# WHAT YOU WILL DO:
Repeat each line exactly, leaving nothing out.

___ GIVEN MATERIAL ___

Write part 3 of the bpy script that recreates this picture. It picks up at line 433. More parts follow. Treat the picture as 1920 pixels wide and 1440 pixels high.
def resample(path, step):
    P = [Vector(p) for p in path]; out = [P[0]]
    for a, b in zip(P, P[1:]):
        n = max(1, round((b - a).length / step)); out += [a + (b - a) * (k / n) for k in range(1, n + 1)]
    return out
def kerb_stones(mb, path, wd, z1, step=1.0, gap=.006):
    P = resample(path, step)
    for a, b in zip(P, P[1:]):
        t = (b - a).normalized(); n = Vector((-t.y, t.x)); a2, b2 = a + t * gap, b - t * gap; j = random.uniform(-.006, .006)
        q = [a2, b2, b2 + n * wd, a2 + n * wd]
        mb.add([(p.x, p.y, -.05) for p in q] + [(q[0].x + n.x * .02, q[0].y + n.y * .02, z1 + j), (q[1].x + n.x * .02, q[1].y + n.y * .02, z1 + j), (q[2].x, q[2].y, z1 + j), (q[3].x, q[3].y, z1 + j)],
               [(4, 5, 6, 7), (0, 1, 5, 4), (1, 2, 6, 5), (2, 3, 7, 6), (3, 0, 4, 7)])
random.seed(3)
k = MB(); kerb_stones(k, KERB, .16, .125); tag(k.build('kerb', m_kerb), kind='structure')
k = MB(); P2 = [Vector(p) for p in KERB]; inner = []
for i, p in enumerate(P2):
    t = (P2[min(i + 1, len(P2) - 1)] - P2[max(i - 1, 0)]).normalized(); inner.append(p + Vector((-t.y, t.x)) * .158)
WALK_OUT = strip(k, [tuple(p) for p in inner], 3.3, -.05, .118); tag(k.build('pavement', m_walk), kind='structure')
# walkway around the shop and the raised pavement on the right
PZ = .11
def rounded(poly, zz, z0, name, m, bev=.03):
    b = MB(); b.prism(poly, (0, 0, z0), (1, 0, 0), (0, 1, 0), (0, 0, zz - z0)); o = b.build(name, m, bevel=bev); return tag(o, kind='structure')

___

# TASK OUTPUT:
Write part 3 of the bpy script that recreates this picture. It picks up at line 433. More parts follow. Treat the picture as 1920 pixels wide and 1440 pixels high.
def resample(path, step):
    P = [Vector(p) for p in path]; out = [P[0]]
    for a, b in zip(P, P[1:]):
        n = max(1, round((b - a).length / step)); out += [a + (b - a) * (k / n) for k in range(1, n + 1)]
    return out
def kerb_stones(mb, path, wd, z1, step=1.0, gap=.006):
    P = resample(path, step)
    for a, b in zip(P, P[1:]):
        t = (b - a).normalized(); n = Vector((-t.y, t.x)); a2, b2 = a + t * gap, b - t * gap; j = random.uniform(-.006, .006)
        q = [a2, b2, b2 + n * wd, a2 + n * wd]
        mb.add([(p.x, p.y, -.05) for p in q] + [(q[0].x + n.x * .02, q[0].y + n.y * .02, z1 + j), (q[1].x + n.x * .02, q[1].y + n.y * .02, z1 + j), (q[2].x, q[2].y, z1 + j), (q[3].x, q[3].y, z1 + j)],
               [(4, 5, 6, 7), (0, 1, 5, 4), (1, 2, 6, 5), (2, 3, 7, 6), (3, 0, 4, 7)])
random.seed(3)
k = MB(); kerb_stones(k, KERB, .16, .125); tag(k.build('kerb', m_kerb), kind='structure')
k = MB(); P2 = [Vector(p) for p in KERB]; inner = []
for i, p in enumerate(P2):
    t = (P2[min(i + 1, len(P2) - 1)] - P2[max(i - 1, 0)]).normalized(); inner.append(p + Vector((-t.y, t.x)) * .158)
WALK_OUT = strip(k, [tuple(p) for p in inner], 3.3, -.05, .118); tag(k.build('pavement', m_walk), kind='structure')
# walkway around the shop and the raised pavement on the right
PZ = .11
def rounded(poly, zz, z0, name, m, bev=.03):
    b = MB(); b.prism(poly, (0, 0, z0), (1, 0, 0), (0, 1, 0), (0, 0, zz - z0)); o = b.build(name, m, bevel=bev); return tag(o, kind='structure')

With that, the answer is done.